LOPEZ: Any idea how he would have wanted to be remembered?

WEIGEL: As someone who had spent his life inviting others into the profound relationship with God that he had experienced, I think.

LOPEZ: What was the relationship between the current pope and his predecessor truly like?

WEIGEL: Great mutual respect, and a recognition, I think, of how their different intellectual gifts complemented each other in their collaboration over 20 years.

LOPEZ: A sympathetic column in the New York Times in recent months cast Benedict as the good reformer pope and John Paul as the bad pope, essentially, vis-à-vis priest scandals. Is that fair? If not, what would be a fair, honest assessment?

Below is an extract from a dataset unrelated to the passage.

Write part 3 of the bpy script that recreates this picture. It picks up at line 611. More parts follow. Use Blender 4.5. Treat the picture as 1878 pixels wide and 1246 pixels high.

WEIGEL: No, it’s not fair, and if I may say so, it’s based on ignorance of the record, at least with respect to John Paul II. John Paul II was a great reformer of the priesthood for 26 and a half years. He drew into the priesthood, by his own example, tens of thousands of young men who will never abuse their priestly vocation by abusing others. His apostolic exhortation, Pastores Dabo Vobis, led to a significant reform of seminaries and of the way the Catholic Church trains its priests. I explore John Paul’s role in the scandals of the recent past at length in The End and the Beginning — including the issue of whether he was slow to grasp the meaning of the Long Lent of 2002, and the issue of his being misled by Father Marcial Maciel — and I invite those who want to get at the truth of all this to read those parts of the book carefully.

LOPEZ: What is the consistency between JPII and B16?

WEIGEL: Both are men of Vatican II, rightly understood. Both are men who believe that the Catholic Church and its social doctrine have important things to offer to the building of free and virtuous societies. Both are men of dynamic orthodoxy, rooted in the great tradition of Christian faith but eager to put that tradition into active conversation with contemporary thought.

LOPEZ: Do you expect John Paul II will one day be canonized?

WEIGEL: I think the people of the Church have already recognized that John Paul’s was a life of heroic virtue, and I expect that the Church will formally acknowledge that the people got it right, in due course.

LOPEZ: What is the most pressing issue for the Catholic Church today?

WEIGEL: As always, the question is whether the Son of Man will find faith on earth, when he returns. Immediately, the most pressing question for the Church is identifying and ordaining the kind of bishops who embody the dynamic orthodoxy and evangelical Catholicism of John Paul II and Benedict XVI; a corollary issue is dealing with those bishops who can’t do the job, or haven’t in the past. The Church deserves leaders who are as on fire with the Gospel as many of the people of the Church are today, thanks to two great popes.

George Weigel is Distinguished Senior Fellow of Washington’s Ethics and Public Policy Center, where he holds the William E. Simon Chair in Catholic Studies.